Sales down during ‘challenging’ trading period for Morrisons

Bradford-headquartered supermarket chain Morrisons has today reported continued customer uncertainty in its latest trading update.

For the first 22 weeks of the second half to 5 January, Group like-for-like (LFL) sales excluding fuel were down 1.7%, comprising contributions from retail of (1.7)% and wholesale of 0.0%.

Group LFL including fuel was down 2.8%, while total sales for Morrisons were down 1.8% excluding fuel (down 2.9% including fuel).

For quarter three (the period 5 August to 3 November), LFL excluding fuel was down 1.2%, comprising contributions from retail of (1.1)% and wholesale of (0.1)%.

Group LFL including fuel was down 2.5%. Total sales were down 1.3% excluding fuel (down 2.6% including fuel).

The supermarket’s update explains: “Throughout the period, trading conditions remained challenging and the customer uncertainty of the last year was sustained.

“We stayed focused on our priorities and our customers, and continued to invest in the Morrisons price list while managing costs well. Our basket of key Christmas items was once again very competitive, with most prices the same as or lower than last year. In fuel, our business was affected by a highly promotional market.

“In wholesale we were pleased to grow sales with most of our customers, but overall LFL growth was impacted by the lower total sales at McColl’s, as previously reported by McColl’s for the period up to 24 November. 

“Sales at the first ten conversions from McColl’s to Morrisons Daily convenience stores are strong, and together we plan to extend the trial to another c.20 stores during January and February.”

“During the period, we opened four new stores (including two replacements), closed four underperforming stores, and launched another 25 Fresh Look stores bringing the total to 44 this year.”

David Potts, chief executive, said: “It was encouraging that during an unusually challenging period for sales, our execution was strong and our profitability robust, demonstrating the broad-based progress we have made during the turnaround.

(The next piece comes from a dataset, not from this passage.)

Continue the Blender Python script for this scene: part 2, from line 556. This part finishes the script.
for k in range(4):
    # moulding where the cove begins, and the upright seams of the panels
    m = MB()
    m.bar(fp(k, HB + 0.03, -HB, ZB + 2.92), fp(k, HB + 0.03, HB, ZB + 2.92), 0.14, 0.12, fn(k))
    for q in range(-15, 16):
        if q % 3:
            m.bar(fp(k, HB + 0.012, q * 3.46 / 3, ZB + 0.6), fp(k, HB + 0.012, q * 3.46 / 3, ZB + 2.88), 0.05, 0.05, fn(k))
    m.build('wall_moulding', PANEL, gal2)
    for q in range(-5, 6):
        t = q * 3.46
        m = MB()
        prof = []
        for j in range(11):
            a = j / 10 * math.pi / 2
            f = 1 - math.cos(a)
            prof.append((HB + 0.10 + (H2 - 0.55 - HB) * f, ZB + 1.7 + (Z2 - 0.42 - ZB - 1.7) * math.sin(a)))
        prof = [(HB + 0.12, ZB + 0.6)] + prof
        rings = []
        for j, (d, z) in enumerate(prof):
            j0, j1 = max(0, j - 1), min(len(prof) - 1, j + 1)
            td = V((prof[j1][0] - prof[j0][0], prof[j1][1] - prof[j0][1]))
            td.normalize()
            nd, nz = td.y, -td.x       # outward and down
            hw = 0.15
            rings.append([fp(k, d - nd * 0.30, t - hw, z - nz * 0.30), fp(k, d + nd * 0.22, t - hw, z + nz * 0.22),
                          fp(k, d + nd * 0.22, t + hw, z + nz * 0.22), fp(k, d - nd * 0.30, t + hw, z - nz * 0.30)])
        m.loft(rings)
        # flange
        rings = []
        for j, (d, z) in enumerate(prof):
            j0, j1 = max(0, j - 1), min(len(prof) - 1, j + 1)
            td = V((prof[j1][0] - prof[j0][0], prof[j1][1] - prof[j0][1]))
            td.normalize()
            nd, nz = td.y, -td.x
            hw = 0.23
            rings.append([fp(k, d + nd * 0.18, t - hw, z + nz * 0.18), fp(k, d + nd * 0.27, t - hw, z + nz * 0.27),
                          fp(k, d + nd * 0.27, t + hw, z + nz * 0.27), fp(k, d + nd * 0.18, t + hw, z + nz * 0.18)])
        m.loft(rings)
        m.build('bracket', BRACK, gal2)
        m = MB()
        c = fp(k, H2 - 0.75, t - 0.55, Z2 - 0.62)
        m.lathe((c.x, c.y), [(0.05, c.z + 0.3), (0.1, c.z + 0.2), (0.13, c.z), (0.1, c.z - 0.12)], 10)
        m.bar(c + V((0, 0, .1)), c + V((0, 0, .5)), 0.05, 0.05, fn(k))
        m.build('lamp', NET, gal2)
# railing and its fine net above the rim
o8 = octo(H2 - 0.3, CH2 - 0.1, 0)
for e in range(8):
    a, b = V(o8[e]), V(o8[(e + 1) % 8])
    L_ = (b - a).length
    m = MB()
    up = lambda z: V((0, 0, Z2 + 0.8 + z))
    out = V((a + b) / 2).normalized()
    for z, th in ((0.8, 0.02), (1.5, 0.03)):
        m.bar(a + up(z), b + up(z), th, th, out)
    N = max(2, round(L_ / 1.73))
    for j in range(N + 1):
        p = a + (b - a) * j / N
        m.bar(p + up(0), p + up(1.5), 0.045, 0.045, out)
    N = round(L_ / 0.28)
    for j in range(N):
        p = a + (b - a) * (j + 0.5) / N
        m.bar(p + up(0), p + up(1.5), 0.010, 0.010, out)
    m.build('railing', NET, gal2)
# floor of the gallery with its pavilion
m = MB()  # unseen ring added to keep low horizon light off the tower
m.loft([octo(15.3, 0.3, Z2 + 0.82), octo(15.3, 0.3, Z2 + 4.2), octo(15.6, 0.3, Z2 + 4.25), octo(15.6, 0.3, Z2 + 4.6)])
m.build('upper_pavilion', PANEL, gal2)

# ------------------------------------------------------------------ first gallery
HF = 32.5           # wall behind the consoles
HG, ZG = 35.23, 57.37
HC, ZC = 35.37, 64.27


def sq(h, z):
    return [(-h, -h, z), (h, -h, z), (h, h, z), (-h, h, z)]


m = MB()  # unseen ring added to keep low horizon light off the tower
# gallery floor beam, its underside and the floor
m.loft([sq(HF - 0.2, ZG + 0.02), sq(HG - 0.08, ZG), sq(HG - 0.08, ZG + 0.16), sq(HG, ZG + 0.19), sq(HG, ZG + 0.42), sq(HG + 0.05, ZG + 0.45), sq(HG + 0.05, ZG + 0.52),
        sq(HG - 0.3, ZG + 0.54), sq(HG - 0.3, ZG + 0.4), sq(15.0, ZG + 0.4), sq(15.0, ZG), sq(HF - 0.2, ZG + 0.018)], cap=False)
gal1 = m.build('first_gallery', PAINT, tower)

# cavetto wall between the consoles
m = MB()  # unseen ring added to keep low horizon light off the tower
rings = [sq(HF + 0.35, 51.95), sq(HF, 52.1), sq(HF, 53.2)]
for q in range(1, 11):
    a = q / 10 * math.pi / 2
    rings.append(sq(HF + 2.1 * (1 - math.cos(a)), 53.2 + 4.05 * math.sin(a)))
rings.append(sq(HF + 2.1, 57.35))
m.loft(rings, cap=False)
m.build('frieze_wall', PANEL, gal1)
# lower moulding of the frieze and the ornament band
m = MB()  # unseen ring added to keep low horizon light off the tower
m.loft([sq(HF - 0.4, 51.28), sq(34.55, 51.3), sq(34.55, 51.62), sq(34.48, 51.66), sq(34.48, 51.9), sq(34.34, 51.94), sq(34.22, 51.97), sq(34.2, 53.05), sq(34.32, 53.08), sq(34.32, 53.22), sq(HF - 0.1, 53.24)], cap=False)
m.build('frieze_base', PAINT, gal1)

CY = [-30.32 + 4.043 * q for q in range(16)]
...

“This was again down to the hard work of Morrisons’ exceptional team of food makers and shopkeepers. As always, we will take some learnings into the new year, and look forward to 2020 with a strong plan and solid foundations on which to continue to grow.”

Commenting on Morrisons’ latest trading update, Richard Lim, CEO of Retail Economics, said: “Festive cheer was not shared with the retailer as shrinking sales demonstrate the fiercely competitive food sector.

“These figures suggest the retailer was outmanoeuvred by their competitors. Shoppers remained fixated on searching for the best value and highly price-sensitive against the backdrop of ongoing uncertainty.

“Despite the pressure on margins, the industry remained stuck in a spiral of continual discounting with the depth and breadth of promotions snowballing in the run-up to Christmas.

“Nevertheless, a firm grip on costs offset some of the decline in sales to deliver profitability in line with previous expectations.”